WRITTEN INSTRUCTION: Omit the pictures and output exactly the lines from the start of the entries through the line containing "vs.use_curve_mapping = False".

PROVIDED MATERIAL:

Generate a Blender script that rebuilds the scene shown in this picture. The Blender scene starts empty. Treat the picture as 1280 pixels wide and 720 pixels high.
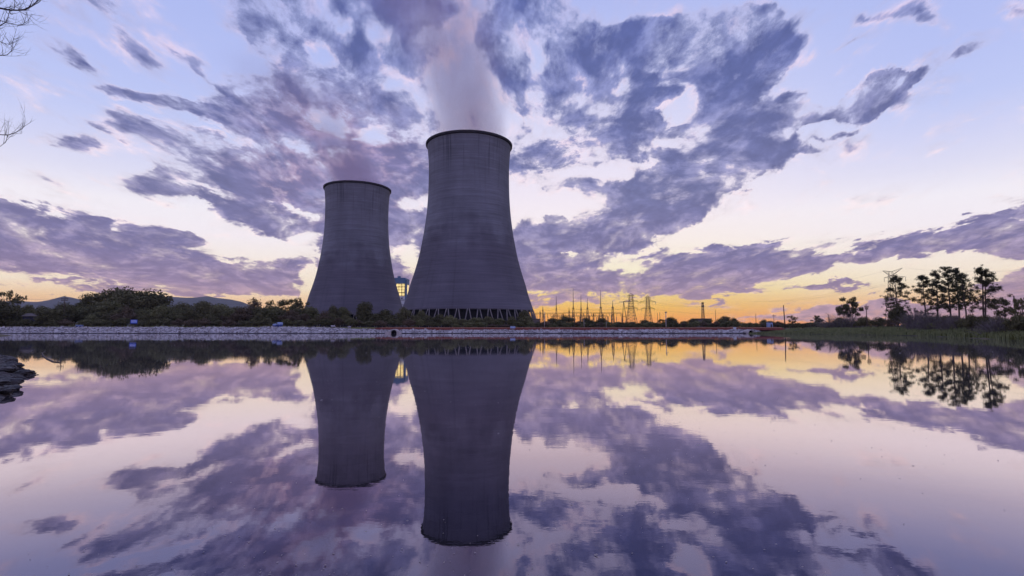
import bpy, bmesh, math, random
from mathutils import Vector, Matrix, noise as mnoise

R = math.radians
scene = bpy.context.scene
col = scene.collection
rng = random.Random(7)

# ------------------------------------------------------------------ camera
PITCH = math.atan(51 / 660)
cam_d = bpy.data.cameras.new("camera")
cam_d.sensor_width = 36.0
cam_d.lens = 36.0 * 660 / 1280
cam_d.clip_start = 0.05
cam_d.clip_end = 20000
cam = bpy.data.objects.new("camera", cam_d)
cam.location = (0, 0, 1.8)
cam.rotation_euler = (R(90) + PITCH, 0, 0)
col.objects.link(cam)
scene.camera = cam

# ------------------------------------------------------------------ exposure
vs = scene.view_settings
vs.view_transform = 'Standard'
vs.look = 'None'
vs.gamma = 1.0
vs.exposure = 0.0
vs.use_curve_mapping = False

# ------------------------------------------------------------------ world: dusk sky
SUN_AZ, SUN_EL = -4.0, 1.6           # degrees right of the view axis (+Y), above the horizon
world = bpy.data.worlds.new("World")
scene.world = world
world.use_nodes = True
wt = world.node_tree
wt.nodes.clear()


def lin(c):
    return tuple(((v / 255) / 12.92 if v / 255 <= .04045 else ((v / 255 + .055) / 1.055) ** 2.4) for v in c)


class G:
    """Small helper that wires shader nodes."""
    def __init__(self, tree):
        self.t = tree

    def n(self, kind, **kw):
        nd = self.t.nodes.new(kind)
        for k, v in kw.items():
            setattr(nd, k, v)
        return nd

    def put(self, sock, v):
        if isinstance(v, bpy.types.NodeSocket):
            self.t.links.new(v, sock)
        elif v is not None:
            sock.default_value = v

    def m(self, op, a, b=None, c=None, clamp=False):
        nd = self.n('ShaderNodeMath', operation=op, use_clamp=clamp)
        self.put(nd.inputs[0], a)
        if b is not None:
            self.put(nd.inputs[1], b)
        if c is not None:
            self.put(nd.inputs[2], c)
        return nd.outputs[0]

    def v(self, op, a, b=None, s=None):
        nd = self.n('ShaderNodeVectorMath', operation=op)
        self.put(nd.inputs[0], a)
        if b is not None:
            self.put(nd.inputs[1], b)
        if s is not None:
            self.put(nd.inputs['Scale'], s)
        return nd.outputs[0]

    def xyz(self, x, y, z=0.0):
        nd = self.n('ShaderNodeCombineXYZ')
        for i, q in enumerate((x, y, z)):
            self.put(nd.inputs[i], q)
        return nd.outputs[0]

    def sep(self, a):
        nd = self.n('ShaderNodeSeparateXYZ')
        self.put(nd.inputs[0], a)
        return nd.outputs

    def step(self, x, a, b, lo=0.0, hi=1.0, kind='SMOOTHSTEP'):
        nd = self.n('ShaderNodeMapRange', interpolation_type=kind)
        self.put(nd.inputs[0], x)
        for i, q in enumerate((a, b, lo, hi)):
            self.put(nd.inputs[i + 1], q)
        return nd.outputs[0]

    def noise(self, vec, scale, detail=2.0, rough=.5, out=0, dist=0.0, lac=2.0, w=None):
        nd = self.n('ShaderNodeTexNoise', noise_dimensions='3D')
        self.put(nd.inputs['Vector'], vec)
        nd.inputs['Scale'].default_value = scale
        nd.inputs['Detail'].default_value = detail
        nd.inputs['Roughness'].default_value = rough
        nd.inputs['Lacunarity'].default_value = lac
        nd.inputs['Distortion'].default_value = dist
        return nd.outputs[out]

    def ramp(self, x, stops, interp='LINEAR'):
        nd = self.n('ShaderNodeValToRGB')
        cr = nd.color_ramp
        cr.interpolation = interp
        while len(cr.elements) < len(stops):
            cr.elements.new(.5)
        for e, (p, c) in zip(cr.elements, stops):
            e.position = p
            e.color = (*c, 1)
        self.put(nd.inputs[0], x)
        return nd.outputs[0]

    def mix(self, f, a, b, mode='MIX'):
        nd = self.n('ShaderNodeMix', data_type='RGBA', blend_type=mode)
        self.put(nd.inputs[0], f)
        self.put(nd.inputs[6], a if isinstance(a, bpy.types.NodeSocket) else (*a, 1))
        self.put(nd.inputs[7], b if isinstance(b, bpy.types.NodeSocket) else (*b, 1))
        return nd.outputs[2]


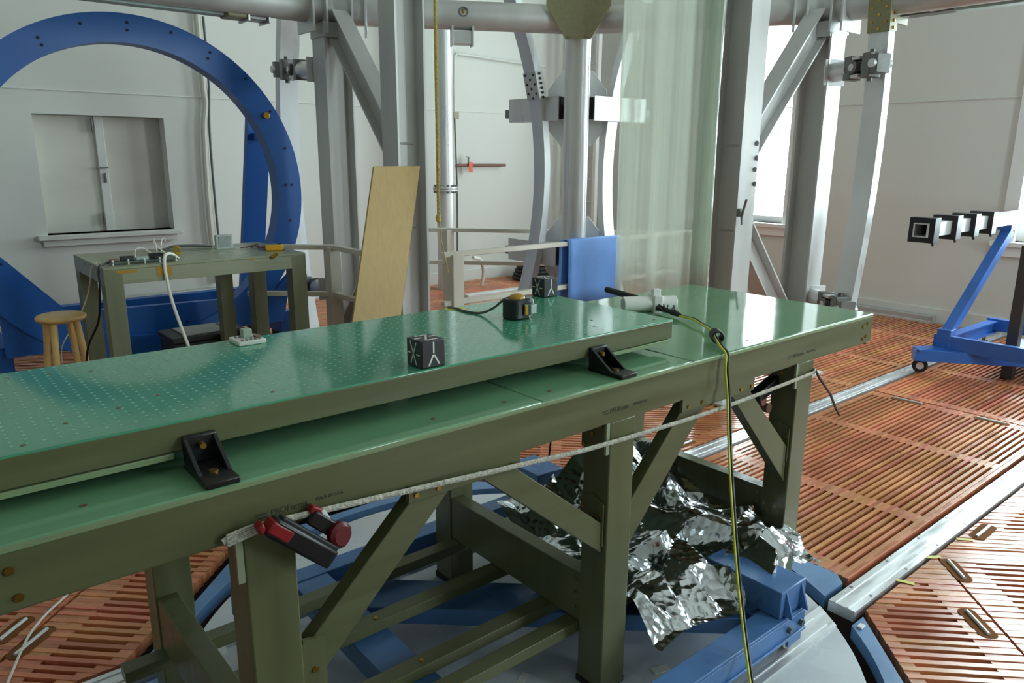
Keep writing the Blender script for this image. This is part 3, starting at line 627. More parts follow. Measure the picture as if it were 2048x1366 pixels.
M().obox((.602, 1.315, .872), ax, sd, upv, .038, .012, .016).obj('trigger', m_black, t, .004); M().obox((.588, 1.32, .905), (1, 0, -.7), sd, (.7, 0, 1), .014, .01, .008).obj('jaw_pad', m_red, t, .003)
M().obox((.61, 1.316, .885), (.5, 0, -1), sd, (1, 0, .5), .022, .006, .004).obj('spring', m_white, t)
M().lathe([(.004, -.012), (.02, -.012), (.028, -.006), (.028, .006), (.02, .012), (.004, .012)], (.628, 1.3, .845), ax=(.25, -1, .1), n=12).obj('knob', m_mar, t)
t = thing('quick_clamp', 'black clamp with maroon grip under the apron beside the near right leg', 'clamp', (2.44, 1.44, .77))
ax2 = V((.19, 0, .06)).normalized(); up2 = V((0, -1, 0)).cross(ax2)
M().obox((2.4, 1.42, .785), ax2, sd, up2, .075, .02, .022).obj('body', m_black, t, .006); M().obox((2.51, 1.42, .818), ax2, sd, up2, .05, .017, .015).obj('maroon_grip', m_mar, t, .005)
M().cyl((2.36, 1.40, .745), (2.36, 1.44, .745), .018, 14).obj('jaw_pad', m_cop, t, .002); M().cyl((2.40, 1.40, .71), (2.40, 1.44, .71), .018, 14).obj('jaw_pad', m_cop, t, .002); M().bar((2.36, 1.42, .745), (2.47, 1.42, .778), .012, .016).obj('bar', m_blackm, t)

# ------------------------------------------------------------------ blue dolly under the table
Dl = thing('rail_dolly', 'blue steel channel dolly with wheels on the tracks under the workbench', 'dolly', (1.5, 1.73, 0))
z0, z1 = .085, .165
def chan(name, p0, p1, h, b, m, flip=1, par=None):
    o = M(); pr = [(x*flip, y) for x, y in cprof(b, h, .008)]; o.sweep(pr, p0, p1, (0,0,1)); return o.obj(name, m, par)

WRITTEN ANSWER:
Generate a Blender script that rebuilds the scene shown in this picture. The Blender scene starts empty. Treat the picture as 1280 pixels wide and 720 pixels high.
import bpy, bmesh, math, random
from mathutils import Vector, Matrix, noise as mnoise

R = math.radians
scene = bpy.context.scene
col = scene.collection
rng = random.Random(7)

# ------------------------------------------------------------------ camera
PITCH = math.atan(51 / 660)
cam_d = bpy.data.cameras.new("camera")
cam_d.sensor_width = 36.0
cam_d.lens = 36.0 * 660 / 1280
cam_d.clip_start = 0.05
cam_d.clip_end = 20000
cam = bpy.data.objects.new("camera", cam_d)
cam.location = (0, 0, 1.8)
cam.rotation_euler = (R(90) + PITCH, 0, 0)
col.objects.link(cam)
scene.camera = cam

# ------------------------------------------------------------------ exposure
vs = scene.view_settings
vs.view_transform = 'Standard'
vs.look = 'None'
vs.gamma = 1.0
vs.exposure = 0.0
vs.use_curve_mapping = False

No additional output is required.